External drives face conditions that internal drives don’t have to deal with. They get unplugged without using the Eject option, which leaves write operations incomplete and can corrupt the file allocation tables that map data on the drive. They also experience power fluctuations through USB connections, especially on hubs that share power with other peripherals, and they often stay formatted as FAT32 from the factory because that format works with both Windows and macOS without extra drivers.
Improper ejection is particularly damaging for files that were being written at the time. Windows marks those file entries as open, but the actual data is incomplete. When you try to copy those files later, Windows finds the file entry but can’t read the data blocks it references.
Safely ejecting drives before unplugging prevents the vast majority of these corruption events. PCMag’s storage device safety guide recommends using the Eject function so Windows gets enough time to flush write caches and close all open file handles before disconnecting.
The USB device not recognized error is a related problem that can appear alongside source file errors when the connection itself is unstable.
For drive-level corruption that survives a copy retry, our file or directory is corrupted and unreadable guide is the next step.
#Bottom Line
Check the file system first: if the destination is FAT32 and you’re moving files over 4GB, convert it to NTFS. Run CHKDSK on the source drive to repair bad sectors. Fix permissions if the file came from another machine. Use data recovery software only for files that survive CHKDSK but still won’t copy.
#Frequently Asked Questions
Can I fix this error without losing the file?
In most cases, yes. Bad sector repairs, permission fixes, and the convert command all preserve existing data and won’t delete files.
Why does the error say “source file or disk” if the problem is on the destination?
It doesn’t — the error specifically means Windows can’t read from the source. If the destination drive has the problem, you’ll see a different message about insufficient space or the destination being read-only. So when you see the source file or disk message, focus your troubleshooting on the drive or folder you’re copying from rather than the target drive.
Does this error only happen with large files?

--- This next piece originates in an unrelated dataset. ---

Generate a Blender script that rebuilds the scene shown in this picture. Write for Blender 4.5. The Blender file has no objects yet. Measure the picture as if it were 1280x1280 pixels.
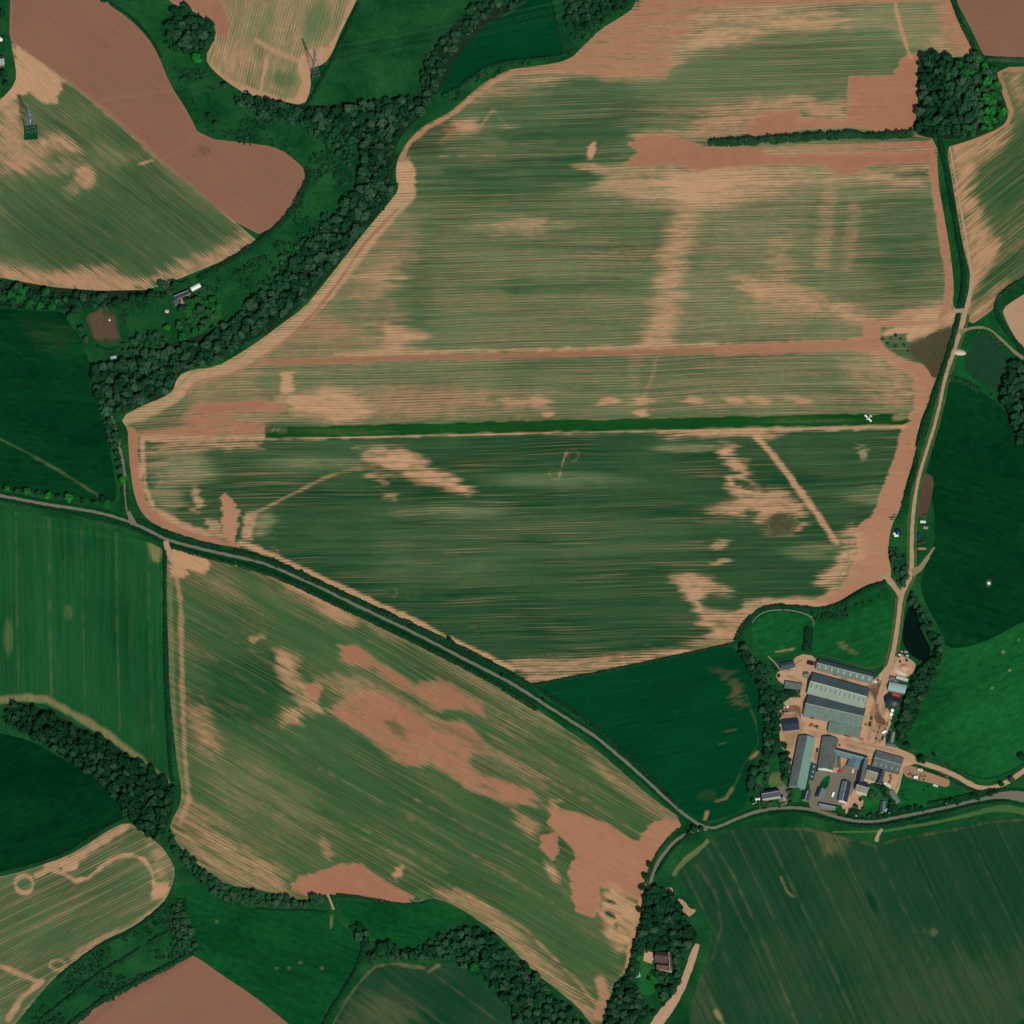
import bpy, math, random
import numpy as np
from math import radians, sin, cos, pi, atan2, hypot
SC = bpy.context.scene
COL = SC.collection
random.seed(7)
# ---------------------------------------------------------------- survey plan -> metres
S = 0.75                       # metres per plan unit
D = 12000.0                    # distance of the aerial camera
T = radians(25)                # off-nadir angle, seen from the south
CT, ST = cos(T), sin(T)

def W(px, py, z=0.0):
    """plan coordinates (east, south) at height z -> world x, y"""
    a = (np.asarray(px, float) - 640) * S / D
    b = (640 - np.asarray(py, float)) * S / D
    t = (z - D * CT) / (-CT + b * ST)
    return a * t, -D * ST + (ST + b * CT) * t

def WV(p, z=0.0):
    x, y = W(p[0], p[1], z)
    return (float(x), float(y), float(z))

def srgb(r, g, b, k=1.0):
    def f(c):
        c = c / 255.0
        return c / 12.92 if c <= 0.04045 else ((c + 0.055) / 1.055) ** 2.4
    return (min(1, f(r) * k), min(1, f(g) * k), min(1, f(b) * k), 1.0)

# ---------------------------------------------------------------- noise and distance helpers (numpy)
def _hash(ix, iy, seed):
    h = (ix.astype(np.int64) * 374761393 + iy.astype(np.int64) * 668265263 + seed * 974711) & 0xFFFFFFFF
    h = ((h ^ (h >> 13)) * 1274126177) & 0xFFFFFFFF
    h = ((h ^ (h >> 16)) * 2246822519) & 0xFFFFFFFF
    return ((h ^ (h >> 15)) & 0xFFFFFF) / float(0xFFFFFF)

def vnoise(x, y, seed=0):
    x = np.asarray(x, float); y = np.asarray(y, float)
    ix = np.floor(x); iy = np.floor(y)
    fx = x - ix; fy = y - iy
    fx = fx * fx * (3 - 2 * fx); fy = fy * fy * (3 - 2 * fy)
    a = _hash(ix, iy, seed); b = _hash(ix + 1, iy, seed)
    c = _hash(ix, iy + 1, seed); d = _hash(ix + 1, iy + 1, seed)
    return (a * (1 - fx) + b * fx) * (1 - fy) + (c * (1 - fx) + d * fx) * fy

def fbm(x, y, seed=0, n=4):
    s = 0; a = 0.5; t = 0
    for i in range(n):
        s = s + a * vnoise(x * 2 ** i, y * 2 ** i, seed + 17 * i); t += a; a *= 0.55
    return s / t

def inside(X, Y, P):
    r = np.zeros(X.shape, bool); n = len(P)
    for i in range(n):
        x1, y1 = P[i]; x2, y2 = P[(i + 1) % n]
        if y1 == y2: continue
        c = ((y1 > Y) != (y2 > Y)) & (X < (x2 - x1) * (Y - y1) / (y2 - y1) + x1)
        r ^= c
    return r

def segdist(X, Y, P, closed):
    d2 = np.full(X.shape, 1e18)
    nx = np.zeros(X.shape); ny = np.zeros(X.shape)
    m = len(P) if closed else len(P) - 1
    for i in range(m):
        x1, y1 = P[i]; x2, y2 = P[(i + 1) % len(P)]
        dx, dy = x2 - x1, y2 - y1
        L = dx * dx + dy * dy + 1e-12
        t = np.clip(((X - x1) * dx + (Y - y1) * dy) / L, 0, 1)
        qx = x1 + t * dx; qy = y1 + t * dy
        q = (X - qx) ** 2 + (Y - qy) ** 2
        k = q < d2
        d2 = np.where(k, q, d2); nx = np.where(k, qx, nx); ny = np.where(k, qy, ny)
    return np.sqrt(d2), nx, ny

def chaikin(P, n=1, closed=True):
    for _ in range(n):
        Q = []
        m = len(P) if closed else len(P) - 1
        if not closed: Q.append(P[0])
        for i in range(m):
            a = P[i]; b = P[(i + 1) % len(P)]
            Q.append((a[0] * .75 + b[0] * .25, a[1] * .75 + b[1] * .25))
            Q.append((a[0] * .25 + b[0] * .75, a[1] * .25 + b[1] * .75))
        if not closed: Q.append(P[-1])
        P = Q
    return P

def sstep(x):
    x = np.clip(x, 0, 1)
    return x * x * (3 - 2 * x)

# ---------------------------------------------------------------- objects, tags
def tag(o, label=None, cat=None, group=None, kind=None):
    if label: o['label'] = label
    if cat: o['category'] = cat
    if group: o['group'] = group
    if kind: o['kind'] = kind
    return o

def empty(name, loc=(0, 0, 0), rz=0.0, label=None, cat=None, group=None):
    o = bpy.data.objects.new(name, None)
    o.empty_display_size = 0.5
    COL.objects.link(o)
    o.location = loc; o.rotation_euler = (0, 0, rz)
    return tag(o, label, cat, group)

def link_mesh(name, me, parent=None):
    o = bpy.data.objects.new(name, me)
    COL.objects.link(o)
    if parent is not None: o.parent = parent
    return o

def np_mesh(name, V, F, mats, smooth=False, fmat=None):
    """mesh from numpy verts (n,3) and quads/tris (m,k)"""
    V = np.asarray(V, np.float32); F = np.asarray(F, np.int32)
    me = bpy.data.meshes.new(name)
    me.vertices.add(len(V)); me.vertices.foreach_set('co', V.ravel())
    k = F.shape[1]
    me.loops.add(F.size); me.loops.foreach_set('vertex_index', F.ravel())
    me.polygons.add(len(F))
    me.polygons.foreach_set('loop_start', np.arange(0, F.size, k, dtype=np.int32))
    for m in (mats if isinstance(mats, (list, tuple)) else [mats]): me.materials.append(m)
    if fmat is not None: me.polygons.foreach_set('material_index', np.asarray(fmat, np.int32))
    if smooth: me.polygons.foreach_set('use_smooth', np.ones(len(F), bool))
    me.update(calc_edges=True); me.validate()
    return me

def add_attr(me, name, arr):
    a = me.attributes.new(name, 'FLOAT', 'POINT')
    a.data.foreach_set('value', np.asarray(arr, np.float32).ravel())

class MB:
    """collects simple solids, builds ONE mesh"""
    def __init__(s): s.v = []; s.f = []; s.m = []; s.cm = 0
    def mat(s, i): s.cm = i; return s
    def _add(s, vs, fs):
        b = len(s.v); s.v += [tuple(v) for v in vs]
        s.f += [tuple(b + i for i in f) for f in fs]; s.m += [s.cm] * len(fs)
        return s
    def hexa(s, p):      # 8 points: bottom 4 (ccw), top 4 (ccw)
        return s._add(p, [(3, 2, 1, 0), (4, 5, 6, 7), (0, 1, 5, 4), (1, 2, 6, 5), (2, 3, 7, 6), (3, 0, 4, 7)])
    def box(s, x0, x1, y0, y1, z0, z1, c=0.0):
        if c <= 0:
            return s.hexa([(x0, y0, z0), (x1, y0, z0), (x1, y1, z0), (x0, y1, z0), (x0, y0, z1), (x1, y0, z1), (x1, y1, z1), (x0, y1, z1)])
        c = min(c, (x1 - x0) * .45, (y1 - y0) * .45, (z1 - z0) * .45)
        def ring(d, z):
            a0, a1, b0, b1 = x0 + d, x1 - d, y0 + d, y1 - d
            return [(a0 + c, b0, z), (a1 - c, b0, z), (a1, b0 + c, z), (a1, b1 - c, z), (a1 - c, b1, z), (a0 + c, b1, z), (a0, b1 - c, z), (a0, b0 + c, z)]
        R = [ring(c * .6, z0), ring(0, z0 + c), ring(0, z1 - c), ring(c * .6, z1)]
        return s.loft(R)
    def loft(s, R, cap=True):
        n = len(R[0]); vs = [p for r in R for p in r]; fs = []
        for j in range(len(R) - 1):
            for i in range(n):
                k = (i + 1) % n
                fs.append((j * n + i, j * n + k, (j + 1) * n + k, (j + 1) * n + i))
        if cap:
            fs.append(tuple(range(n - 1, -1, -1))); fs.append(tuple((len(R) - 1) * n + i for i in range(n)))
        return s._add(vs, fs)
    def cyl(s, a, b, ra, rb=None, n=10):
        rb = ra if rb is None else rb
        a = np.array(a, float); b = np.array(b, float); d = b - a; d /= np.linalg.norm(d) + 1e-9
        u = np.cross(d, (0, 0, 1.0) if abs(d[2]) < .9 else (1.0, 0, 0)); u /= np.linalg.norm(u); w = np.cross(d, u)
        R = []
        for c, r in ((a, ra), (b, rb)):
            R.append([tuple(c + r * (cos(2 * pi * i / n) * u + sin(2 * pi * i / n) * w)) for i in range(n)])
        return s.loft(R)
    def prism(s, prof, y0, y1, axis='y', c=0.0):   # profile in (x,z), extruded along y (chamfered ends)
        def ring(y, k):
            cx = sum(p[0] for p in prof) / len(prof); cz = sum(p[1] for p in prof) / len(prof)
            return [(cx + (p[0] - cx) * k, y, cz + (p[1] - cz) * k) for p in prof]
        R = [ring(y0, 1), ring(y1, 1)] if c <= 0 else [ring(y0, 1 - c), ring(y0 + c, 1), ring(y1 - c, 1), ring(y1, 1 - c)]
        return s.loft(R)
    def lathe(s, prof, n=16, cx=0, cy=0):
        return s.loft([[(cx + r * cos(2 * pi * i / n), cy + r * sin(2 * pi * i / n), z) for i in range(n)] for r, z in prof])
    def build(s, name, mats, parent=None, loc=None, smooth=False):
        me = bpy.data.meshes.new(name)
        me.from_pydata(s.v, [], s.f)
        for m in (mats if isinstance(mats, (list, tuple)) else [mats]): me.materials.append(m)
        if len(me.polygons) == len(s.m): me.polygons.foreach_set('material_index', np.array(s.m, np.int32))
        if smooth: me.polygons.foreach_set('use_smooth', np.ones(len(me.polygons), bool))
        me.update()
        o = link_mesh(name, me, parent)
        if loc: o.location = loc
        return o

def children_of(o): return [c for c in COL.objects if c.parent == o]
def copy_tree(root, kids, loc, rz, label=None, group=None):
    """kids: list of (child, [grandchildren])"""
    r = root.copy(); COL.objects.link(r); r.location = loc; r.rotation_euler = (0, 0, rz)
    if label: r['label'] = label
    if group: r['group'] = group
    for ch, gs in kids:
        c = ch.copy(); COL.objects.link(c); c.parent = r
        for g in gs:
            d = g.copy(); COL.objects.link(d); d.parent = c
    return r

# ---------------------------------------------------------------- node helpers
class NT:
    def __init__(s, mat):
        mat.use_nodes = True
        s.t = mat.node_tree; s.n = s.t.nodes; s.n.clear()
        s.out = s.n.new('ShaderNodeOutputMaterial')
    def new(s, typ, **kw):
        x = s.n.new(typ)
        for k, v in kw.items(): setattr(x, k, v)
        return x
    def put(s, sock, v):
        if hasattr(v, 'is_output') or isinstance(v, bpy.types.NodeSocket): s.t.links.new(v, sock)
        elif v is not None: sock.default_value = tuple(v)[:3] if sock.type == 'VECTOR' else v
    def math(s, op, a, b=None, c=None, clamp=False):
        x = s.new('ShaderNodeMath', operation=op, use_clamp=clamp)
        s.put(x.inputs[0], a); s.put(x.inputs[1], b)
        if c is not None: s.put(x.inputs[2], c)
        return x.outputs[0]
    def vmul(s, a, v):
        x = s.new('ShaderNodeVectorMath', operation='MULTIPLY'); s.put(x.inputs[0], a); s.put(x.inputs[1], v); return x.outputs[0]
    def vadd(s, a, v):
        x = s.new('ShaderNodeVectorMath', operation='ADD'); s.put(x.inputs[0], a); s.put(x.inputs[1], v); return x.outputs[0]
    def noise(s, vec, scale=1.0, detail=2.0, rough=.5, dim='2D'):
        x = s.new('ShaderNodeTexNoise', noise_dimensions=dim); s.put(x.inputs['Vector'], vec)
        x.inputs['Scale'].default_value = scale; x.inputs['Detail'].default_value = detail; x.inputs['Roughness'].default_value = rough
        return x.outputs['Fac']
    def mix(s, f, a, b):
        x = s.new('ShaderNodeMix', data_type='RGBA'); x.clamp_factor = True
        s.put(x.inputs['Factor'], f); s.put(x.inputs[6], a); s.put(x.inputs[7], b)
        return x.outputs[2]
    def val(s, col, f):     # col * f
        x = s.new('ShaderNodeVectorMath', operation='SCALE'); s.put(x.inputs[0], col); s.put(x.inputs[3], f); return x.outputs[0]
    def attr(s, name, out='Fac'):
        x = s.new('ShaderNodeAttribute', attribute_name=name); return x.outputs[out]
    def surf(s, col, rough=.9, spec=.1, metal=0.0, bump=None, bstr=.3, bdist=.1, **kw):
        p = s.new('ShaderNodeBsdfPrincipled')
        s.put(p.inputs['Base Color'], col); s.put(p.inputs['Roughness'], rough)
        s.put(p.inputs['Specular IOR Level'], spec); s.put(p.inputs['Metallic'], metal)
        for k, v in kw.items(): s.put(p.inputs[k.replace('_', ' ')], v)
        if bump is not None:
            b = s.new('ShaderNodeBump'); s.put(b.inputs['Height'], bump)
            b.inputs['Strength'].default_value = bstr; b.inputs['Distance'].default_value = bdist
            s.t.links.new(b.outputs[0], p.inputs['Normal'])
        s.t.links.new(p.outputs[0], s.out.inputs['Surface'])
        return p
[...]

Large files trigger it more often because they span more sectors. But the error can hit any file size when permissions are wrong or the file entry is corrupted.
Can I copy a corrupted file at all?
Yes, with Robocopy. The built-in Windows tool has a retry feature that can skip over bad sectors and copy partial file data, so open Command Prompt as administrator and run robocopy "C:\source" "C:\dest" filename.ext /R:3 /W:5, which attempts 3 retries with 5-second waits between each attempt. According to Microsoft’s Robocopy documentation, the default /R count is 1 million and the default /W wait time is 30 seconds. Partial recovery is often enough for media files where missing chunks remain playable.
What if chkdsk finds errors but can’t fix them?
Errors that CHKDSK can’t fix usually indicate physical drive failure rather than logical corruption. Back up files you can still access immediately, then replace the drive before it fails completely.
Should I use the same drive after fixing this error?
It depends on what CHKDSK reported. If CHKDSK fixed only logical errors and zero bad sectors appeared, the drive is probably fine. If CHKDSK found bad sectors (reported as “bad clusters” or “unreadable sectors”), the drive is degrading physically and won’t recover, so monitor it with a SMART tool like CrystalDiskInfo and plan to replace it within 3 to 6 months. Until then, copy critical data off the drive weekly so you don’t lose anything new.